I won't bore you with every detail because I wrote about them at length at the time and the relevant posts are featured in Hands Off Our Packs: Diary of a Political Campaign, which you can download for free.

These headlines however give a flavour of our relationship with this "dull but worthy" man:

The hypocrisy of ASH, Stephen Williams and Peter Hain (January 6, 2012)
Only one word to describe Stephen Williams – pathetic (January 18, 2012)
Stephen Williams, "the forces of darkness" and Chris Snowdon's vagina (May 12, 2012)
Medal for Stephen WHO? (May 5, 2013)
Stephen Williams wants to be public health minister (June 14, 2013)
Stephen Williams: ASH to the rescue! (September 11, 2013)

Finally, in a series of posts written shortly before the 2015 Election, I wrote:

Former chairman of the All Party Parliamentary Group on Smoking and Health (run by ASH), Lib Dem candidate Stephen Williams is one of Britain's most committed anti-smoking politicians. On a personal level I quite like him. Against that he's a strong advocate of plain packaging and helped launch the Plain Packs Protect campaign in 2012. In 2013 his enthusiastic support for smoking bans and other tobacco control policies was recognised by the World Health Organisation which presented him with a special award, at which point he declared he'd like to be public health minister! Stranger things have happened.

2010 majority: 11,366 (20.5%)
Estimated number of smokers in Bristol West: 16,500
Closest opponent: Labour
Friend or foe: Foe
Target rating: Not impregnable but should hold on

As it turned out, I was wrong about that.

Appointed a junior minister in the Coalition Government, Williams' Westminster career came to a juddering halt when he lost his seat to Thangam Debbonaire (Conservative).

Worse, he came third behind the Green candidate. From 26,593 votes (48 per cent of the votes) in 2010, his support fell by more than half to 12,103 votes (18.8 per cent), a staggering defeat.

Determined to bounce back, however, Williams set his sights on becoming the West of England's first metro mayor.

In February, following his nomination, the Lib Dems declared him to be the favourite to win the mayoral race.

In April Williams himself was a little more cautious, suggesting he was neck and neck with the Tory candidate but well ahead of Labour.

So, how did it go?

The result, announced on Friday, saw Williams come third (again!), behind the Conservative candidate, who won, and Labour, who came second.

The full result was:

Tim Bowles, Conservative – 53,796
Lesley Mansell, Labour – 43,627
Stephen Williams, Liberal Democrat – 39,794
John Savage, independent – 29,500
Darren Hall, Green Party – 22,054
Aaron Foot, UKIP – 8,182

Where this latest rejection leaves Williams, I've no idea. His blog has gone strangely quiet, although he's been active on Twitter, retweeting comments about his "fantastic", "spirited" campaign.

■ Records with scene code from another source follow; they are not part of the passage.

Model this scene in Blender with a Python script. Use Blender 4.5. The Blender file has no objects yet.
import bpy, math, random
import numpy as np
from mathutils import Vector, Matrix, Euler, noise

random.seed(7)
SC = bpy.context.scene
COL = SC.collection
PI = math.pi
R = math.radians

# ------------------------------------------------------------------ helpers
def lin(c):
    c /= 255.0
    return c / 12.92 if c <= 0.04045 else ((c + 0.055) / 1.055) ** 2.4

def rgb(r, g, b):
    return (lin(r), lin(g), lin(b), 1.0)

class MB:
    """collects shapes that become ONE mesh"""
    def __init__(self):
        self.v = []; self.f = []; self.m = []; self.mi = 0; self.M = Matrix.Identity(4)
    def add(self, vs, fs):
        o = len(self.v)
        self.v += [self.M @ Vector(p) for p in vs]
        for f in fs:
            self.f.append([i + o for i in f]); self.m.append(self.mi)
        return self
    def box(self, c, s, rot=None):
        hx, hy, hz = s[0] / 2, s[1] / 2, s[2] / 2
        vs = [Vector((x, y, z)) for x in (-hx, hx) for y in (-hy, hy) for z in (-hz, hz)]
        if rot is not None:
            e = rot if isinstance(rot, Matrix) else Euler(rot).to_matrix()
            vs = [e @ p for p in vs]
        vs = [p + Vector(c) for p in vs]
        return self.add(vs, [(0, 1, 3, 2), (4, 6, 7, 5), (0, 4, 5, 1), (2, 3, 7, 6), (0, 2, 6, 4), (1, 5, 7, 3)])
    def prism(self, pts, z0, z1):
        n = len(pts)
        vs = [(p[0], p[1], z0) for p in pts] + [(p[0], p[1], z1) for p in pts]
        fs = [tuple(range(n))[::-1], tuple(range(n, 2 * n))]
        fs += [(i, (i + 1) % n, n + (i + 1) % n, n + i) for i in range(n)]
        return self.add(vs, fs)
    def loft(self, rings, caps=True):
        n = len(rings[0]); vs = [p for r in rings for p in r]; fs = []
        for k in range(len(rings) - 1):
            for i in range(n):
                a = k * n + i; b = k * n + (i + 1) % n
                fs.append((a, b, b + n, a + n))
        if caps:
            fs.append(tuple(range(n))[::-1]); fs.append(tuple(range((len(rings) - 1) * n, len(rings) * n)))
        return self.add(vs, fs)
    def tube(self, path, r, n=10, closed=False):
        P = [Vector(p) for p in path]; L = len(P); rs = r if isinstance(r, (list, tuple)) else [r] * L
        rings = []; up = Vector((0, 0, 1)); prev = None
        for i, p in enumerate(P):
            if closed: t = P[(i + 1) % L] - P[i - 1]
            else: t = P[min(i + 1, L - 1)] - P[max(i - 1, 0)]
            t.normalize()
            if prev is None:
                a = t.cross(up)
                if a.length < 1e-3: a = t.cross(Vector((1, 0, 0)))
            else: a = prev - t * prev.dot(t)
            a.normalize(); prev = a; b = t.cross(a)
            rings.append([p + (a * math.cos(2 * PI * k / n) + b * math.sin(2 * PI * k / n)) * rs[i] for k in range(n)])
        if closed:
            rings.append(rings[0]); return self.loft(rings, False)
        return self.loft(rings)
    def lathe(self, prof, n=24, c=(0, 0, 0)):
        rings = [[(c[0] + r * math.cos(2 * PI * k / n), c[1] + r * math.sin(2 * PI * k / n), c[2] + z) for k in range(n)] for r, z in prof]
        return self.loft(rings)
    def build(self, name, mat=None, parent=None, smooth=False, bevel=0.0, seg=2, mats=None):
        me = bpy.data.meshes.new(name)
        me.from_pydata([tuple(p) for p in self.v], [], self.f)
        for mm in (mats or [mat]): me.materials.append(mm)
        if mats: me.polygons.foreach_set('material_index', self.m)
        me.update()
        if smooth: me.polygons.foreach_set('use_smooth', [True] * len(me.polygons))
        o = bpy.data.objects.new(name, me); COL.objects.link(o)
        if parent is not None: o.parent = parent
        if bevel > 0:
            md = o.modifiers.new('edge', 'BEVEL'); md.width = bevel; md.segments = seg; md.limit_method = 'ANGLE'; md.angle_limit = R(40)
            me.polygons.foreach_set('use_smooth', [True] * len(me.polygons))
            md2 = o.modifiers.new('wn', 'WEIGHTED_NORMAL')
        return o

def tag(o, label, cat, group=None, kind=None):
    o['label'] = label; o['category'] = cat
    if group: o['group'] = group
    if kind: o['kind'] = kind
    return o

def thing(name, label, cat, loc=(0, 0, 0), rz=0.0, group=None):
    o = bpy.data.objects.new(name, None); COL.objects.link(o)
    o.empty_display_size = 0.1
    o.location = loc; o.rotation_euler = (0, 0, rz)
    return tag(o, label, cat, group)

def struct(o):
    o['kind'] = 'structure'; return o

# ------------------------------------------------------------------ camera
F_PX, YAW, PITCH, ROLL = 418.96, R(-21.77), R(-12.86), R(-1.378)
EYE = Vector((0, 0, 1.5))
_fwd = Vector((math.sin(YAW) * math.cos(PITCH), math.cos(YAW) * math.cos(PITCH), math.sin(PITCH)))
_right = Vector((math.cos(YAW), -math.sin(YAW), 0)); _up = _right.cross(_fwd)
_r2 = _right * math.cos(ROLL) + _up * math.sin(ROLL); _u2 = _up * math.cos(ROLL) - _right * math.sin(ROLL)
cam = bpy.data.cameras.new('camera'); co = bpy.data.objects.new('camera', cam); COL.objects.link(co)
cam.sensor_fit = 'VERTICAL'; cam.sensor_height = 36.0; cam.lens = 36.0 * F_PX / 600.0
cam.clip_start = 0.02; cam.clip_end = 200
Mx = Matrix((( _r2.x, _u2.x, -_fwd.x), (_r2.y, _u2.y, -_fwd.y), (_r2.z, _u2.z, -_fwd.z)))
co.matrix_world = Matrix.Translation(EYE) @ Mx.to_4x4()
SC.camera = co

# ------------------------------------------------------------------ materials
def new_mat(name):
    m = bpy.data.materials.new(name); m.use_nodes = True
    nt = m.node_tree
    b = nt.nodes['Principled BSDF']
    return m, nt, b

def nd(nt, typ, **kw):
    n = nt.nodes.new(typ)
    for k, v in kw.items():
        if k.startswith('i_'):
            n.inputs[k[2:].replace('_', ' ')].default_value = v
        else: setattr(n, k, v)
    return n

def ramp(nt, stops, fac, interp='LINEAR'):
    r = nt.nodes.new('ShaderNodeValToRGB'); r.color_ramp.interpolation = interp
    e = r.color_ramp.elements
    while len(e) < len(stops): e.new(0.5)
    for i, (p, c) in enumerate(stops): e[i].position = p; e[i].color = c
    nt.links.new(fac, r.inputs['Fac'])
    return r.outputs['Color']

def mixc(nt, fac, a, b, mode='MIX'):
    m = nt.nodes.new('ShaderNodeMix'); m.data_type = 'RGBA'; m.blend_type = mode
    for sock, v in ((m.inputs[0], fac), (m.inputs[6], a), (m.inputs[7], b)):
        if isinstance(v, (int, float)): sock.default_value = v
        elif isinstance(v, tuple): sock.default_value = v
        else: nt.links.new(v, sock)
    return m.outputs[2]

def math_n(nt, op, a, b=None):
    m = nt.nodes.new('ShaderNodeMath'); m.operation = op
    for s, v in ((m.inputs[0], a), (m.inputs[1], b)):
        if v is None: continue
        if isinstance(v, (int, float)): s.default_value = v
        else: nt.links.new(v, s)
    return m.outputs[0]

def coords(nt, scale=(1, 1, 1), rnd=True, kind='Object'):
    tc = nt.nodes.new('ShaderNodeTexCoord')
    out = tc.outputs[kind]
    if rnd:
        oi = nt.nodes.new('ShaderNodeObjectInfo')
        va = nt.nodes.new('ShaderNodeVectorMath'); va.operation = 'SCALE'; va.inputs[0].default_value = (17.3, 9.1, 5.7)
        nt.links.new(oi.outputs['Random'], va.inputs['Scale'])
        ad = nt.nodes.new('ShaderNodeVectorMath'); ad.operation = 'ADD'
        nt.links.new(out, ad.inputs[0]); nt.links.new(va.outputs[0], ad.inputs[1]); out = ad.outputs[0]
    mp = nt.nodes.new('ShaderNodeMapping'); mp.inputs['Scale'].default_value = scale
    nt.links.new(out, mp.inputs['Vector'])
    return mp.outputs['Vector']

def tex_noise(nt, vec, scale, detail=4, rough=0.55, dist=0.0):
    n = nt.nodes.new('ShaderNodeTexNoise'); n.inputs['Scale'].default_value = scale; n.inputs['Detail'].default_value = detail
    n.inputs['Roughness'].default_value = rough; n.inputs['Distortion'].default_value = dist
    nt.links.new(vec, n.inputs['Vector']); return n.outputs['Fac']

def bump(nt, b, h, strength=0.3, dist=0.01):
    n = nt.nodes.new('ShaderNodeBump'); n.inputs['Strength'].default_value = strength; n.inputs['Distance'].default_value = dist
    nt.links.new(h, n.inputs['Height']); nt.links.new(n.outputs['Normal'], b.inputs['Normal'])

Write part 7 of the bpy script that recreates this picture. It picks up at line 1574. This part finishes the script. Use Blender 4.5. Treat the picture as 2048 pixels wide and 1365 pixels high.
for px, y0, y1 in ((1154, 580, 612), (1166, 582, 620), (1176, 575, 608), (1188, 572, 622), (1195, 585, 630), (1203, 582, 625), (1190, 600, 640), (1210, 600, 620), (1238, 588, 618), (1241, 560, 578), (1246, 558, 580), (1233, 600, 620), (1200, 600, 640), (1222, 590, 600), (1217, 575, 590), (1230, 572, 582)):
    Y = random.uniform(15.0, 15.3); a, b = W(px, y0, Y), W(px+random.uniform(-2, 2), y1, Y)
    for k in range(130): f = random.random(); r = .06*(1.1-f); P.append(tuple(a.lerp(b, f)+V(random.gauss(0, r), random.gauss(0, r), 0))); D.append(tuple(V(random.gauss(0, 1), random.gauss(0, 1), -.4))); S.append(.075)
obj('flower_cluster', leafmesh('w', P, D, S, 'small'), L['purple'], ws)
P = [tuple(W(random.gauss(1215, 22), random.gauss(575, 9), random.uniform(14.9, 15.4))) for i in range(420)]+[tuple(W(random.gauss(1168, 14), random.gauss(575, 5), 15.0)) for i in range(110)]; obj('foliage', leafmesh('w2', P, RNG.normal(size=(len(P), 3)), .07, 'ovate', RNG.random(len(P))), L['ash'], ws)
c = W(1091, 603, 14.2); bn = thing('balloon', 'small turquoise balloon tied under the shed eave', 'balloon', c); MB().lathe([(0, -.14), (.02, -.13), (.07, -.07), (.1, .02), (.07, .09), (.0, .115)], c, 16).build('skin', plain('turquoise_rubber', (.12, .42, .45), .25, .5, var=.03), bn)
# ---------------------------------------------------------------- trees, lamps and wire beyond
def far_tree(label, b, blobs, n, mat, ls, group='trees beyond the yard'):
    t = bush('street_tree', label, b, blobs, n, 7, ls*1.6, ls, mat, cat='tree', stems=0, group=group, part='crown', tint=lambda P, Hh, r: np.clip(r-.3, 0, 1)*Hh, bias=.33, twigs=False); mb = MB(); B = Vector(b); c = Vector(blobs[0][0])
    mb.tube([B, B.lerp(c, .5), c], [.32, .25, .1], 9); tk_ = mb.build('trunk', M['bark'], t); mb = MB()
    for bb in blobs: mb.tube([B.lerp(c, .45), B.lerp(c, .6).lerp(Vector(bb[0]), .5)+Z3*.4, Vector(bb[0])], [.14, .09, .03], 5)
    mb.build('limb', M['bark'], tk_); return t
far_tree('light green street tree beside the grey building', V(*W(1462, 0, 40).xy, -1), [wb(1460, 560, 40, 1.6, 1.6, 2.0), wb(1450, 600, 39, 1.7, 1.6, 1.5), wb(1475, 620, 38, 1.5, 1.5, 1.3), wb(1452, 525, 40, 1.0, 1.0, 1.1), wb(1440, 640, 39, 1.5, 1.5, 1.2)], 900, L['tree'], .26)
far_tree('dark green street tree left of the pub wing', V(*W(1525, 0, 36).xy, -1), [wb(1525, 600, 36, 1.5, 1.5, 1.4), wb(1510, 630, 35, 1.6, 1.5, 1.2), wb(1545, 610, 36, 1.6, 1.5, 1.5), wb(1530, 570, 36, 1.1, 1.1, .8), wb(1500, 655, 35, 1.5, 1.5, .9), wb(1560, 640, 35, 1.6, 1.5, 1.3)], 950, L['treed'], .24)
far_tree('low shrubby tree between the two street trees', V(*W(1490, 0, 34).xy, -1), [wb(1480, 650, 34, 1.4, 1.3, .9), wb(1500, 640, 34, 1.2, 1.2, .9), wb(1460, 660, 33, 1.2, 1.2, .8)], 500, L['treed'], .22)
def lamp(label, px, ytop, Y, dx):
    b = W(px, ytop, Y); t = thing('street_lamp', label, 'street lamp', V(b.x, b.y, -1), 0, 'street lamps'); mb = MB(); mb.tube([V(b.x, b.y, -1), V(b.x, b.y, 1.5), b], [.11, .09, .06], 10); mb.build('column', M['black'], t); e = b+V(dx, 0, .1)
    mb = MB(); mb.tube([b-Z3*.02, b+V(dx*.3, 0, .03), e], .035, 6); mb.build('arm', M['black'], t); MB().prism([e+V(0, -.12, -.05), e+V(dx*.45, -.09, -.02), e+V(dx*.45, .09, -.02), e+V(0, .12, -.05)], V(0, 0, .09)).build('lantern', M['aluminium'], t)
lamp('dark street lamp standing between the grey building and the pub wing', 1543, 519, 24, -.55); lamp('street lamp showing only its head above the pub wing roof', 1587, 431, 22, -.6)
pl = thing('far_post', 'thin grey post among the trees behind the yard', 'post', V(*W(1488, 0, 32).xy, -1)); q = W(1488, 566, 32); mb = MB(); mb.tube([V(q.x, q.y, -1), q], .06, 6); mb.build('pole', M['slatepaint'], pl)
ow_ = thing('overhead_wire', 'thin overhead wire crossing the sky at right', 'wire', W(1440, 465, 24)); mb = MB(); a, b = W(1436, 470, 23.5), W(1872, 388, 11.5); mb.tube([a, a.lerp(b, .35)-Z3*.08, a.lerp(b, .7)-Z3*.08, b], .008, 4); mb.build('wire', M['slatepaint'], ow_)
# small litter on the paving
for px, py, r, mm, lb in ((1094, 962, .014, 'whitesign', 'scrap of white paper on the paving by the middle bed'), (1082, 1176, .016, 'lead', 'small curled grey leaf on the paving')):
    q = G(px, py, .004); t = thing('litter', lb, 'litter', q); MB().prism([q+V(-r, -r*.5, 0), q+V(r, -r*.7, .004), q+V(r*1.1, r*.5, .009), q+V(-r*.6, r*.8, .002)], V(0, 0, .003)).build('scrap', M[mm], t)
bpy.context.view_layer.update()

Have we heard the last of him? Probably not. After all, anyone who still includes the letters 'mp' in his Twitter handle (@swilliamsmp), two years after losing his seat in Parliament, is either in denial or deluded.

Curiously however I can't find the name of the 2017 Lib Dem candidate for Bristol West anywhere so it's not impossible that it's still to be announced and Williams could yet rise, phoenix-like, from the ashes of a once-promising political career.

Or perhaps he could get a job with ASH. They owe him one.